### Your goal
Every line in the listing is to be echoed verbatim.
>> begin Collected data
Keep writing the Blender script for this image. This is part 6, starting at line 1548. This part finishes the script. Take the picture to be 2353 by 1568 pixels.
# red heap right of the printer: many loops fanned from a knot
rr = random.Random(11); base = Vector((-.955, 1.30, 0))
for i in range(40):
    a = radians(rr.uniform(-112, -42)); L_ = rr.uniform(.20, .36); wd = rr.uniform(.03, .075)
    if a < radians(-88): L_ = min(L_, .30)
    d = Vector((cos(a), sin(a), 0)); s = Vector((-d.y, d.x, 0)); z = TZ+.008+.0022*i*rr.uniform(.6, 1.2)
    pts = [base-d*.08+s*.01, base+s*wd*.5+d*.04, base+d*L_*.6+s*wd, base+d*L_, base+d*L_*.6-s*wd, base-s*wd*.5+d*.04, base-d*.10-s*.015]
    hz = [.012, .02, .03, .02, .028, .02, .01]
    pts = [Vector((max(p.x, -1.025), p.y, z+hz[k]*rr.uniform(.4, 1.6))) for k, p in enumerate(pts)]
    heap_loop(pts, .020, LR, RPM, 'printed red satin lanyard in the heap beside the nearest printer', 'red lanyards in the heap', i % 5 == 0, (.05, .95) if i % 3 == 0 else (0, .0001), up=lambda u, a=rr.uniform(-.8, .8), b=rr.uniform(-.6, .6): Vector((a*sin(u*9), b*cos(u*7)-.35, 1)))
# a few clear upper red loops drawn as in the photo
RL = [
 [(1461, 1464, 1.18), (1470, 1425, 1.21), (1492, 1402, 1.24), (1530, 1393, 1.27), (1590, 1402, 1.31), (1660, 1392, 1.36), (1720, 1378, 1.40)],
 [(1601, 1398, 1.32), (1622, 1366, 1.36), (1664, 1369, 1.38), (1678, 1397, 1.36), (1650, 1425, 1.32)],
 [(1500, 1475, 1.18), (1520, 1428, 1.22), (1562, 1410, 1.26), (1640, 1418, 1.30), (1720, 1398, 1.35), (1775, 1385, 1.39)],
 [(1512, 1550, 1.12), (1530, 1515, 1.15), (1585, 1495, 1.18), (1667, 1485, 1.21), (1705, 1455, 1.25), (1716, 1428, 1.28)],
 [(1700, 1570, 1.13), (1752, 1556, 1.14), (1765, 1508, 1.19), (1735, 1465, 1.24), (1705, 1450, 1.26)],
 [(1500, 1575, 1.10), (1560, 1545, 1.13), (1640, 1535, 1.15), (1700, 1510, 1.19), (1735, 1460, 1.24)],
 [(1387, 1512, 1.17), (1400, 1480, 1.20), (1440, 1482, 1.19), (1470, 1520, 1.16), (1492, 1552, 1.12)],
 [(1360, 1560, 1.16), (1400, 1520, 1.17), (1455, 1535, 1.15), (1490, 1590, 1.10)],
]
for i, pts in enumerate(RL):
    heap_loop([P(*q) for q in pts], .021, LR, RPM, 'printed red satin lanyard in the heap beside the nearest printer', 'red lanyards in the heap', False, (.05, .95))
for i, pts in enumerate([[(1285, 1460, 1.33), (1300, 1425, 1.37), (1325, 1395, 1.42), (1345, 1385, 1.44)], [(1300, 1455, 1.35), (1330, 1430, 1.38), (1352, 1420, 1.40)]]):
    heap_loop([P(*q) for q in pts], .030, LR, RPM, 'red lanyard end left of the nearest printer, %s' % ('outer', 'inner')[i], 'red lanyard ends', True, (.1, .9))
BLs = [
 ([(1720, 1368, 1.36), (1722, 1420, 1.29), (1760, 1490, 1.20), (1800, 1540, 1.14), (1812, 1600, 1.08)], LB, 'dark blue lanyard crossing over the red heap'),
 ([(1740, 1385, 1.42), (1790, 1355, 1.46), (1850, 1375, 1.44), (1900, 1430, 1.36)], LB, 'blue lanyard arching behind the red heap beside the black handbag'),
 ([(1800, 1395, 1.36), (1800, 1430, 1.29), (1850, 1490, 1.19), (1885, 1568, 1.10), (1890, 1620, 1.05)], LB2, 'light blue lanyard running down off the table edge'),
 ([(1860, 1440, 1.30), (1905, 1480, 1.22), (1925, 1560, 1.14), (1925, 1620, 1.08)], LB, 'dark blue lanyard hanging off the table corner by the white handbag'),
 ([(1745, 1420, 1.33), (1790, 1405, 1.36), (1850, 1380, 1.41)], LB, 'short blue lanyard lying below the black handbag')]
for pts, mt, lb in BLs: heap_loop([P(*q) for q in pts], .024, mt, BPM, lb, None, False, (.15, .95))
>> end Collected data
### The solution
Keep writing the Blender script for this image. This is part 6, starting at line 1548. This part finishes the script. Take the picture to be 2353 by 1568 pixels.
# red heap right of the printer: many loops fanned from a knot
rr = random.Random(11); base = Vector((-.955, 1.30, 0))
for i in range(40):
    a = radians(rr.uniform(-112, -42)); L_ = rr.uniform(.20, .36); wd = rr.uniform(.03, .075)
    if a < radians(-88): L_ = min(L_, .30)
    d = Vector((cos(a), sin(a), 0)); s = Vector((-d.y, d.x, 0)); z = TZ+.008+.0022*i*rr.uniform(.6, 1.2)
    pts = [base-d*.08+s*.01, base+s*wd*.5+d*.04, base+d*L_*.6+s*wd, base+d*L_, base+d*L_*.6-s*wd, base-s*wd*.5+d*.04, base-d*.10-s*.015]
    hz = [.012, .02, .03, .02, .028, .02, .01]
    pts = [Vector((max(p.x, -1.025), p.y, z+hz[k]*rr.uniform(.4, 1.6))) for k, p in enumerate(pts)]
    heap_loop(pts, .020, LR, RPM, 'printed red satin lanyard in the heap beside the nearest printer', 'red lanyards in the heap', i % 5 == 0, (.05, .95) if i % 3 == 0 else (0, .0001), up=lambda u, a=rr.uniform(-.8, .8), b=rr.uniform(-.6, .6): Vector((a*sin(u*9), b*cos(u*7)-.35, 1)))
# a few clear upper red loops drawn as in the photo
RL = [
 [(1461, 1464, 1.18), (1470, 1425, 1.21), (1492, 1402, 1.24), (1530, 1393, 1.27), (1590, 1402, 1.31), (1660, 1392, 1.36), (1720, 1378, 1.40)],
 [(1601, 1398, 1.32), (1622, 1366, 1.36), (1664, 1369, 1.38), (1678, 1397, 1.36), (1650, 1425, 1.32)],
 [(1500, 1475, 1.18), (1520, 1428, 1.22), (1562, 1410, 1.26), (1640, 1418, 1.30), (1720, 1398, 1.35), (1775, 1385, 1.39)],
 [(1512, 1550, 1.12), (1530, 1515, 1.15), (1585, 1495, 1.18), (1667, 1485, 1.21), (1705, 1455, 1.25), (1716, 1428, 1.28)],
 [(1700, 1570, 1.13), (1752, 1556, 1.14), (1765, 1508, 1.19), (1735, 1465, 1.24), (1705, 1450, 1.26)],
 [(1500, 1575, 1.10), (1560, 1545, 1.13), (1640, 1535, 1.15), (1700, 1510, 1.19), (1735, 1460, 1.24)],
 [(1387, 1512, 1.17), (1400, 1480, 1.20), (1440, 1482, 1.19), (1470, 1520, 1.16), (1492, 1552, 1.12)],
 [(1360, 1560, 1.16), (1400, 1520, 1.17), (1455, 1535, 1.15), (1490, 1590, 1.10)],
]
for i, pts in enumerate(RL):
    heap_loop([P(*q) for q in pts], .021, LR, RPM, 'printed red satin lanyard in the heap beside the nearest printer', 'red lanyards in the heap', False, (.05, .95))
for i, pts in enumerate([[(1285, 1460, 1.33), (1300, 1425, 1.37), (1325, 1395, 1.42), (1345, 1385, 1.44)], [(1300, 1455, 1.35), (1330, 1430, 1.38), (1352, 1420, 1.40)]]):
    heap_loop([P(*q) for q in pts], .030, LR, RPM, 'red lanyard end left of the nearest printer, %s' % ('outer', 'inner')[i], 'red lanyard ends', True, (.1, .9))
BLs = [
 ([(1720, 1368, 1.36), (1722, 1420, 1.29), (1760, 1490, 1.20), (1800, 1540, 1.14), (1812, 1600, 1.08)], LB, 'dark blue lanyard crossing over the red heap'),
 ([(1740, 1385, 1.42), (1790, 1355, 1.46), (1850, 1375, 1.44), (1900, 1430, 1.36)], LB, 'blue lanyard arching behind the red heap beside the black handbag'),
 ([(1800, 1395, 1.36), (1800, 1430, 1.29), (1850, 1490, 1.19), (1885, 1568, 1.10), (1890, 1620, 1.05)], LB2, 'light blue lanyard running down off the table edge'),
 ([(1860, 1440, 1.30), (1905, 1480, 1.22), (1925, 1560, 1.14), (1925, 1620, 1.08)], LB, 'dark blue lanyard hanging off the table corner by the white handbag'),
 ([(1745, 1420, 1.33), (1790, 1405, 1.36), (1850, 1380, 1.41)], LB, 'short blue lanyard lying below the black handbag')]
for pts, mt, lb in BLs: heap_loop([P(*q) for q in pts], .024, mt, BPM, lb, None, False, (.15, .95))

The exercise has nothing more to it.